Violeta’s other brother, Roberto (1921–1995), was also an important folklorist and singer-songwriter. Here is a great album of his cuecas.

And Violeta’s children Ángel and Isabel continue the Parra legacy and also important musicians in their own right.

But it is the music of Violeta Parra that I’m sharing today. In the early fifties, Parra began to collect authentic Chilean folk music from all over the country. Parra’s first recordings date from 1952 for EMI Odeon and immediately became quite popular. Here is Que Pena Siente el Alma from these first recordings.

While performing and living in Europe, Parra would record a set of songs for the French label, Le Chant du Monde, in 1956.

Returning to Chile in 1957, Parra began to record a series of LPs called The Folklore of Chile.

Parra was also a gifted visual artist and created Arpilleras, a patchwork of cloth, stitch, and paint, and in 1964 became the first Latin American artist to have a solo exhibition at the Louvre.

In the sixties, Parra began recording her own songs and Gracias a la Vida, a song she wrote in 1966, became popular throughout Latin America, initially through a recording made by Mercedes Sosa in 1971.

And in 1974 by Joan Baez recorded the song further widening the song’s popularity.

And in Brazil in 1976 by Elis Regina.

It remains one of the most covered Latin American songs of all time. Here is the original recording that Parra made in 1966.

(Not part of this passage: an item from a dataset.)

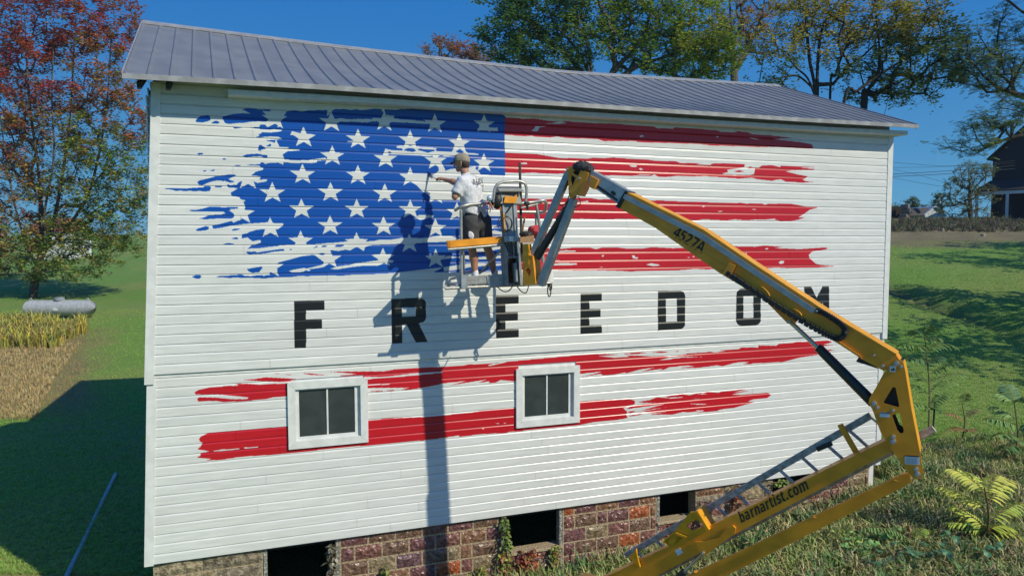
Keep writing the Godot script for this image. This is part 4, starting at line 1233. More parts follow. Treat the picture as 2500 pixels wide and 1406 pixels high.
func basket(b: Node) -> void:
	var zn := 1.18
	var zf := 0.72
	var c := func(px: float, py: float) -> Vector3: return wz(px, py, zn)
	var p0: Vector3 = wz(1112, 690, zn)
	var p1: Vector3 = wz(1342, 683, zn)
	var fy := p0.y - 0.02
	var s := Shape.new()
	box(s, Vector3((p0.x + p1.x) / 2, fy - 0.015, (zn + zf) / 2), Vector3(p1.x - p0.x, 0.03, zn - zf), Basis.IDENTITY, 0.004)
	obj("floor_plate", s, M.steel, b)
	# bottom tubes
	s = Shape.new()
	tube(s, [wz(1086, 704, zn), wz(1200, 699, zn), wz(1346, 691, zn)], 0.022, 8)
	tube(s, curve([wz(1346, 691, zn), Vector3(p1.x + 0.02, fy - 0.03, zf), Vector3(p0.x, fy - 0.03, zf)], 4), 0.022, 8)
	obj("floor_tube", s, M.galv, b)
	# kick plates
	s = Shape.new()
	box(s, (c.call(1129, 676) + c.call(1148, 703)) * 0.5 + Vector3(-0.04, 0.01, 0.0), Vector3(0.10, 0.19, 0.10), Basis.IDENTITY, 0.004)
	obj("corner_post_box", s, M.grey_paint, b)
	s = Shape.new()
	prism(s, [c.call(1137, 674), c.call(1190, 672), c.call(1190, 699), c.call(1136, 702)], Vector3(0, 0, -0.012))
	obj("kick_plate", s, M.galv, b)
	s = Shape.new()
	prism(s, [c.call(1188, 675), c.call(1191, 671), c.call(1235, 668), c.call(1236, 696), c.call(1190, 697)], Vector3(0, 0, 0.014))
	obj("kick_plate", s, M.steel, b)
	s = Shape.new()
	var rr := []
	for k in 9:
		var a := -PI * 0.5 + PI * k / 8.0
		rr.append(Vector3(p1.x - 0.10 + cos(a) * 0.10, 0, zn - 0.10 - sin(a) * 0.0 + cos(a) * 0.0))
	tube(s, [wz(1335, 690, zn - 0.12), wz(1335, 662, zn - 0.12)], 0.105, 16)
	obj("corner_drum", s, M.trim, b)
	# grease mark on the plate
	s = Shape.new()
	prism(s, [wz(1134, 678, zn + 0.003), wz(1143, 677, zn + 0.003), wz(1144, 687, zn + 0.003), wz(1139, 681, zn + 0.003), wz(1138, 690, zn + 0.003), wz(1135, 690, zn + 0.003)], Vector3(0, 0, -0.002))
	obj("paint_mark", s, M.red_cloth, b)
	# uprights
	for q: Array in [[1125, 512, 1127, 676, zn], [1309, 498, 1318, 552, zn], [1318, 552, 1326, 640, zn]]:
		s = Shape.new()
		tube(s, [wz(q[0], q[1], q[4]), wz(q[2], q[3], q[4])], 0.022, 8)
		obj("upright", s, M.galv, b)
	var top: float = wz(1125, 512, zn).y
	for x: float in [wz(1131, 600, zf).x, p1.x - 0.03]:
		s = Shape.new()
		tube(s, [Vector3(x, fy, zf), Vector3(x, top, zf)], 0.022, 8)
		obj("upright", s, M.galv, b)
	# top rail with its bent front corner, far rail, mid rails
	s = Shape.new()
	tube(s, curve([wz(1112, 513, zn - 0.36), wz(1113, 512, zn - 0.12), wz(1126, 505, zn), wz(1150, 499, zn), wz(1192, 496, zn), wz(1232, 494, zn)], 6), 0.023, 10)
	obj("top_rail", s, M.galv, b)
	s = Shape.new()
	tube(s, curve([wz(1254, 498, zn), wz(1300, 494, zn), wz(1331, 491, zn), Vector3(p1.x, top, zn - 0.2), Vector3(p1.x, top, zf)], 6), 0.025, 10)
	tube(s, [Vector3(p1.x, top, zf), Vector3(p1.x - 0.55, top, zf)], 0.023, 10)
	tube(s, [wz(1272, 508, zn), wz(1305, 500, zn), wz(1330, 491, zn)], 0.016, 8)
	obj("top_rail", s, M.galv, b)
	s = Shape.new()
	bar(s, wz(1122, 605, zn), wz(1192, 600, zn), 0.05, 0.05)
	tube(s, [Vector3(p1.x - 0.03, wz(1122, 590, zn).y, zn), Vector3(p1.x - 0.03, wz(1122, 590, zn).y, zf), Vector3(p1.x - 0.5, wz(1122, 590, zn).y, zf)], 0.02, 8)
	obj("mid_rail", s, M.galv, b)
	# yellow gate bar across the front
	s = Shape.new()
	prism(s, [wz(1091, 588, 1.30), wz(1221, 577, 1.30), wz(1226, 578, 1.30), wz(1226, 593, 1.30), wz(1094, 605, 1.30)], Vector3(0, 0, -0.05))
	prism(s, [wz(1091, 588, 1.30), wz(1094, 605, 1.30), wz(1094, 605, 0.9), wz(1091, 588, 0.9)], Vector3(0.04, 0, 0))
	obj("gate_bar", s, M.yellow, b)
	s = Shape.new()
	tube(s, [wz(1093, 609, 1.28), wz(1130, 606, 1.28), wz(1230, 597, 1.28)], 0.02, 8)
	obj("gate_tube", s, M.galv, b)
	s = Shape.new()
	tube(s, [wz(1228, 606, zn), wz(1170, 668, zn - 0.3)], 0.016, 6)
	obj("brace", s, M.galv, b)
	# mast
	var zm := 1.30
	s = Shape.new()
	prism(s, [wz(1227, 495, zm), wz(1253, 494, zm), wz(1259, 580, zm), wz(1234, 582, zm)], Vector3(0, 0, -0.10))
	obj("mast", s, M.grey_paint, b)
	s = Shape.new()
	prism(s, [wz(1226, 494, zm + 0.02), wz(1230, 494, zm + 0.02), wz(1238, 584, zm + 0.02), wz(1234, 584, zm + 0.02)], Vector3(0, 0, -0.13))
	prism(s, [wz(1253, 493, zm + 0.02), wz(1262, 493, zm + 0.02), wz(1265, 582, zm + 0.02), wz(1258, 582, zm + 0.02)], Vector3(0, 0, -0.13))
	obj("mast_flange", s, M.steel, b)
	s = Shape.new()
	prism(s, [wz(1231, 577, zm + 0.06), wz(1268, 576, zm + 0.06), wz(1268, 589, zm + 0.06), wz(1232, 590, zm + 0.06)], Vector3(0, 0, -0.22))
	obj("rotator_block", s, M.steel, b)
	s = Shape.new()
	box(s, wz(1247, 583, zm + 0.07), Vector3(0.06, 0.07, 0.05), Basis.IDENTITY, 0.006)
	obj("rotator_cap", s, M.trim, b)
	s = Shape.new()
	prism(s, [wz(1232, 590, zm), wz(1237, 590, zm), wz(1242, 696, zm), wz(1237, 696, zm)], Vector3(0, 0, -0.2))
	prism(s, [wz(1262, 590, zm), wz(1268, 590, zm), wz(1277, 696, zm), wz(1271, 696, zm)], Vector3(0, 0, -0.2))
	obj("mast_channel", s, M.grey_paint, b)
	s = Shape.new()
	prism(s, [wz(1234, 590, zm - 0.14), wz(1266, 590, zm - 0.14), wz(1269, 632, zm - 0.14), wz(1237, 632, zm - 0.14)], Vector3(0, 0, -0.04))
	obj("channel_back", s, M.grey_paint, b)
	s = Shape.new()
	prism(s, [wz(1237, 632, zm - 0.13), wz(1269, 632, zm - 0.13), wz(1274, 696, zm - 0.13), wz(1241, 696, zm - 0.13)], Vector3(0, 0, -0.04))
	obj("channel_lining", s, M.rust, b)
	s = Shape.new()
	bar(s, wz(1253, 590, zm - 0.07), wz(1256, 628, zm - 0.07), 0.03, 0.03)
	bar(s, wz(1256, 642, zm - 0.05), wz(1259, 688, zm - 0.05), 0.075, 0.05)
	bar(s, wz(1238, 629, zm - 0.02), wz(1270, 627, zm - 0.02), 0.03, 0.02)
	obj("rotator_parts", s, M.grey_paint, b)
	s = Shape.new()
	prism(s, [wz(1270, 580, zm - 0.05), wz(1304, 574, zm - 0.05), wz(1304, 592, zm - 0.05), wz(1270, 593, zm - 0.05)], Vector3(0, 0, -0.15))
	obj("side_box", s, M.wood, b)
	# control box, bracket, guard hoop
	s = Shape.new()
	var bc: Vector3 = wz(1247, 480, zm)
	prism(s, [bc + Vector3(-0.17, -0.10, 0.04), bc + Vector3(0.16, -0.10, 0.04), bc + Vector3(0.17, 0.065, 0.0), bc + Vector3(0.15, 0.135, -0.10), bc + Vector3(-0.17, 0.13, -0.10), bc + Vector3(-0.18, 0.06, 0.0)], Vector3(0, 0, -0.16))
	obj("control_box", s, grain(mat(Color(0.30, 0.30, 0.27), 0.6), M.grain, 2.0), b)
	s = Shape.new()
	prism(s, [bc + Vector3(-0.19, 0.062, 0.06), bc + Vector3(0.175, 0.07, 0.06), bc + Vector3(0.16, 0.145, -0.14), bc + Vector3(-0.175, 0.14, -0.14)], Vector3(0, 0.012, 0.004))
	obj("control_lid", s, grain(mat(Color(0.36, 0.36, 0.32), 0.6), M.grain, 2.0), b)
	s = Shape.new()
	prism(s, [wz(1230, 495, zm + 0.06), wz(1234, 477, zm + 0.06), wz(1241, 480, zm + 0.06), wz(1248, 478, zm + 0.06), wz(1252, 482, zm + 0.06), wz(1262, 474, zm + 0.06), wz(1262, 490, zm + 0.06), wz(1256, 496, zm + 0.06)], Vector3(0, 0, -0.02))
	obj("control_bracket", s, M.yellow, b)
	s = Shape.new()
	ball(s, bc + Vector3(-0.19, -0.06, -0.04), Vector3(0.09, 0.12, 0.09), Basis.IDENTITY, 6, 10, 0.03, 2)
	obj("control_cover", s, M.black, b)
	s = Shape.new()
	tube(s, curve([wz(1205, 494, zm), wz(1206, 470, zm), wz(1212, 453, zm), wz(1228, 445, zm), wz(1250, 443, zm), wz(1270, 443, zm), wz(1282, 450, zm), wz(1286, 466, zm), wz(1283, 492, zm)], 5), 0.021, 10)
	obj("guard_hoop", s, M.galv, b)
	s = Shape.new()
	box(s, wz(1286, 497, zm), Vector3(0.07, 0.05, 0.06), Basis.IDENTITY, 0.008)
	tube(s, [wz(1286, 498, zm), wz(1289, 513, zm)], 0.02, 6)
	obj("clamp", s, M.black, b)
	# cables
	var coils := Shape.new()
	for k in 3:
		var ring := []
		for j in 25:
			var a := TAU * j / 24.0
			ring.append(wz(1232 + k * 3 + cos(a) * (17 - k * 2), 546 + sin(a) * (20 - k * 2), zm + 0.05 + 0.01 * k))
		tube(coils, ring, 0.006, 5, false)
	obj("cable_coil", coils, M.black, b)
	s = Shape.new()
	bar(s, wz(1229, 520, zm + 0.06), wz(1232, 565, zm + 0.06), 0.02, 0.02)
	obj("cable_hook", s, M.yellow, b)
	for q: Array in [[1233, 592, 1238, 606, 1248, 617, 1262, 622], [1256, 480, 1250, 500, 1240, 515, 1234, 522], [1214, 700, 1228, 711, 1242, 710, 1252, 698], [1262, 699, 1275, 713, 1285, 714, 1291, 697]]:
		s = Shape.new()
		tube(s, curve([wz(q[0], q[1], zm), wz(q[2], q[3], zm + 0.04), wz(q[4], q[5], zm + 0.04), wz(q[6], q[7], zm)], 5), 0.008, 6)
		obj("cable", s, M.black, b)
	# small tangle of clips and cords on the rail
	var tones := [Color(0.5, 0.04, 0.03), Color(0.03, 0.08, 0.3), Color(0.5, 0.3, 0.02), Color(0.3, 0.10, 0.03), Color(0.05, 0.05, 0.06)]
	for k in 16:
		s = Shape.new()
		var px := rng.randf_range(1190, 1222)
		var py := rng.randf_range(480, 506)
		tube(s, curve([wz(px, py, zm - 0.05), wz(px + rng.randf_range(-5, 5), py + 8, zm), wz(px + rng.randf_range(-6, 6), py + rng.randf_range(10, 26), zm)], 4), 0.007, 5)
		obj("cord", s, mat(tones[k % 5], 0.6), b)
	s = Shape.new()
	ball(s, wz(1195, 484, zm), Vector3(0.045, 0.045, 0.03), Basis.IDENTITY, 6, 10)
	obj("paint_cup", s, mat(Color(0.45, 0.55, 0.65), 0.25, 0.3), b)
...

Parra’s last song that she wrote, Volver a los Diecisiete (Being Seventeen Again), is truly a masterpiece in every way.

Volver a los diecisiete
después de vivir un siglo
es como descifrar signos
sin ser sabio competente.
Volver a ser de repente
tan frágil como un segundo,
volver a sentir profundo
como un niño frente a Dios,
eso es lo que siento yo
en este instante fecundo.

Se va enredando, enredando,
como en el muro la hiedra,
y va brotando, brotando,
como el musguito en la piedra,
ay, sí sí sí.

Mi paso retrocedido,
cuando el de ustedes avanza;
el arco de las alianzas
ha penetrado en mi nido
con todo su colorido,
se ha paseado por mis venas
y hasta las duras cadenas
con que nos ata el destino
es como un diamante fino
que alumbra mi alma serena.

Lo que puede el sentimiento
no lo ha podido el saber,
ni el más claro proceder
ni el más ancho pensamiento.
Todo lo cambia el momento
cual mago condescendiente,
nos aleja dulcemente
de rencores y violencia:
solo el amor con su ciencia
nos vuelve tan inocentes.

El amor es torbellino
de pureza original;
hasta el feroz animal
susurra su dulce trino,
detiene a los peregrinos,
libera a los prisioneros;
el amor con sus esmeros
al viejo lo vuelve niño
y al malo solo el cariño
lo vuelve puro y sincero.

De par en par la ventana
se abrió como por encanto,
entró el amor con su manto
como una tibia mañana;
al son de su bella diana
hizo brotar el jazmín,
volando cual serafín,
al cielo le puso aretes
y mis años en diecisiete
los convirtió el querubín.

Returning to seventeen
After a century of living
Is like deciphering signs
without wisdom or competence,
to be all of a sudden
as fragile as a second,
to find a deep feeling
like a child in front of God,
that is what I feel
in this fecund instant.

Entangling, entangling it moves,
like the ivy on the wall,
and so it flowers, and it grows,
like tiny moss on the stone.
Oh yes oh yes

My steps is backward
while yours keep advancing,
the arch of alliances
has penetrated my nest,
with all of its wide palette
it has walked through my veins
and even the hard chains
with which destiny chains us
is like a fine diamond
that lightens my serene soul.

What feelings can grasp
knowledge cannot understand,
not even the clearest move
not even the widest thought,
the moment changes everything
the condescending magician,
separates us sweetly
from rancor and violence,
only love with its science
makes us innocent.

Love is a whirlwind
of original purity,
even the fierce animal
whispers its sweet trill,
stops the pilgrims,
and liberates the prisoners,
love with its best efforts
turns the old into a child
and only affection
can turn the bad pure and sincere.

The fully open window
opened by pure enchantment
love entered with its blanket
like a lukewarm morning,
the melody of its beautiful Diana
prompted the flowering of jasmine,
flying like a seraphim
placed earrings in the sky
and my years in seventeen
cherub did convert.

https://lyricstranslate.com

A wonderful Chilean biopic, Violeta Went To Heaven was released in 2011 and is definitely worth seeing. It won Sundance’s 2012 World Cinema Dramatic Jury Prize.

In 1967, Violeta Parra took her own life.